## What you need to do
Reproduce the material in full, exactly as written.

## Provided data
▼
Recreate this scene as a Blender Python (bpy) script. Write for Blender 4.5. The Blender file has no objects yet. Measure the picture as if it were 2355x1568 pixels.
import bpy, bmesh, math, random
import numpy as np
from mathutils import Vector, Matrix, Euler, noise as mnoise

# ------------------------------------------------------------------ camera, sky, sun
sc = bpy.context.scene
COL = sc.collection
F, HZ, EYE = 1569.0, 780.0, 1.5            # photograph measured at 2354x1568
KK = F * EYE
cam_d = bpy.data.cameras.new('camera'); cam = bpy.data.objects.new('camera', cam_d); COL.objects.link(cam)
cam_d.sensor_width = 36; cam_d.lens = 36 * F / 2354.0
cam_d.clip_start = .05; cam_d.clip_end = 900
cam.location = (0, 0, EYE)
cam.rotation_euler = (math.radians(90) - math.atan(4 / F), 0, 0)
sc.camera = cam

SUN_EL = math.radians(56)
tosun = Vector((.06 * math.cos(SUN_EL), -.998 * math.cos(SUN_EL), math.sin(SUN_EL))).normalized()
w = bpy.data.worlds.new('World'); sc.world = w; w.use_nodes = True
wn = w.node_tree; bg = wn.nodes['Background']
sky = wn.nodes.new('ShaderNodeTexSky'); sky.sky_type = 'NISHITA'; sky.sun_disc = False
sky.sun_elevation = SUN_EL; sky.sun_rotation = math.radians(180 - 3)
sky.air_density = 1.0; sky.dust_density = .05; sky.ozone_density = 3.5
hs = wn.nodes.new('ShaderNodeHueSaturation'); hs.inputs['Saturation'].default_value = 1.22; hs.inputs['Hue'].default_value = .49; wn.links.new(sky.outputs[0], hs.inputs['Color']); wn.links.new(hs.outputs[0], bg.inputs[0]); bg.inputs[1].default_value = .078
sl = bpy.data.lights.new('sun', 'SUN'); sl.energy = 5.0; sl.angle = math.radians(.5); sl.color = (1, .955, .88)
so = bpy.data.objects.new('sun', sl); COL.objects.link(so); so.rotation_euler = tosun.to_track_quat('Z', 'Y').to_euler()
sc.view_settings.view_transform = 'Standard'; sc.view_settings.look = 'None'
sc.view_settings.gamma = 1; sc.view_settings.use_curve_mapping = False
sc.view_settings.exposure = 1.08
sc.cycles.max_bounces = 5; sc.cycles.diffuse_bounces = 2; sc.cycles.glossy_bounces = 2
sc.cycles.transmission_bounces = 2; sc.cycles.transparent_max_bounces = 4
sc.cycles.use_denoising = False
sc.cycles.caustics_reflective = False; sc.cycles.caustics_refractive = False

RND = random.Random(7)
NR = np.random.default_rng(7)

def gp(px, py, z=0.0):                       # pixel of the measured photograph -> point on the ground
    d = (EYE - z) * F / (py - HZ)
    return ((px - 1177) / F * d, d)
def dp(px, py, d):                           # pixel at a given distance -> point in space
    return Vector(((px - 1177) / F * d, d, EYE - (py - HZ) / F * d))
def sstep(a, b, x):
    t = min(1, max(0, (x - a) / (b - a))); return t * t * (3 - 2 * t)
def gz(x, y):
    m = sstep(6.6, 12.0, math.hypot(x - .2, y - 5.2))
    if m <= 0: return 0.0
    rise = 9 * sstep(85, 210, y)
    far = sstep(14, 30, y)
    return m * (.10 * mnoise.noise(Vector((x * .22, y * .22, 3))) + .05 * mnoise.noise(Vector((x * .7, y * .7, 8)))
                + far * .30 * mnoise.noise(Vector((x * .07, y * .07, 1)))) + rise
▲
## The solution
Recreate this scene as a Blender Python (bpy) script. Write for Blender 4.5. The Blender file has no objects yet. Measure the picture as if it were 2355x1568 pixels.
import bpy, bmesh, math, random
import numpy as np
from mathutils import Vector, Matrix, Euler, noise as mnoise

# ------------------------------------------------------------------ camera, sky, sun
sc = bpy.context.scene
COL = sc.collection
F, HZ, EYE = 1569.0, 780.0, 1.5            # photograph measured at 2354x1568
KK = F * EYE
cam_d = bpy.data.cameras.new('camera'); cam = bpy.data.objects.new('camera', cam_d); COL.objects.link(cam)
cam_d.sensor_width = 36; cam_d.lens = 36 * F / 2354.0
cam_d.clip_start = .05; cam_d.clip_end = 900
cam.location = (0, 0, EYE)
cam.rotation_euler = (math.radians(90) - math.atan(4 / F), 0, 0)
sc.camera = cam

SUN_EL = math.radians(56)
tosun = Vector((.06 * math.cos(SUN_EL), -.998 * math.cos(SUN_EL), math.sin(SUN_EL))).normalized()
w = bpy.data.worlds.new('World'); sc.world = w; w.use_nodes = True
wn = w.node_tree; bg = wn.nodes['Background']
sky = wn.nodes.new('ShaderNodeTexSky'); sky.sky_type = 'NISHITA'; sky.sun_disc = False
sky.sun_elevation = SUN_EL; sky.sun_rotation = math.radians(180 - 3)
sky.air_density = 1.0; sky.dust_density = .05; sky.ozone_density = 3.5
hs = wn.nodes.new('ShaderNodeHueSaturation'); hs.inputs['Saturation'].default_value = 1.22; hs.inputs['Hue'].default_value = .49; wn.links.new(sky.outputs[0], hs.inputs['Color']); wn.links.new(hs.outputs[0], bg.inputs[0]); bg.inputs[1].default_value = .078
sl = bpy.data.lights.new('sun', 'SUN'); sl.energy = 5.0; sl.angle = math.radians(.5); sl.color = (1, .955, .88)
so = bpy.data.objects.new('sun', sl); COL.objects.link(so); so.rotation_euler = tosun.to_track_quat('Z', 'Y').to_euler()
sc.view_settings.view_transform = 'Standard'; sc.view_settings.look = 'None'
sc.view_settings.gamma = 1; sc.view_settings.use_curve_mapping = False
sc.view_settings.exposure = 1.08
sc.cycles.max_bounces = 5; sc.cycles.diffuse_bounces = 2; sc.cycles.glossy_bounces = 2
sc.cycles.transmission_bounces = 2; sc.cycles.transparent_max_bounces = 4
sc.cycles.use_denoising = False
sc.cycles.caustics_reflective = False; sc.cycles.caustics_refractive = False

RND = random.Random(7)
NR = np.random.default_rng(7)

def gp(px, py, z=0.0):                       # pixel of the measured photograph -> point on the ground
    d = (EYE - z) * F / (py - HZ)
    return ((px - 1177) / F * d, d)
def dp(px, py, d):                           # pixel at a given distance -> point in space
    return Vector(((px - 1177) / F * d, d, EYE - (py - HZ) / F * d))
def sstep(a, b, x):
    t = min(1, max(0, (x - a) / (b - a))); return t * t * (3 - 2 * t)
def gz(x, y):
    m = sstep(6.6, 12.0, math.hypot(x - .2, y - 5.2))
    if m <= 0: return 0.0
    rise = 9 * sstep(85, 210, y)
    far = sstep(14, 30, y)
    return m * (.10 * mnoise.noise(Vector((x * .22, y * .22, 3))) + .05 * mnoise.noise(Vector((x * .7, y * .7, 8)))
                + far * .30 * mnoise.noise(Vector((x * .07, y * .07, 1)))) + rise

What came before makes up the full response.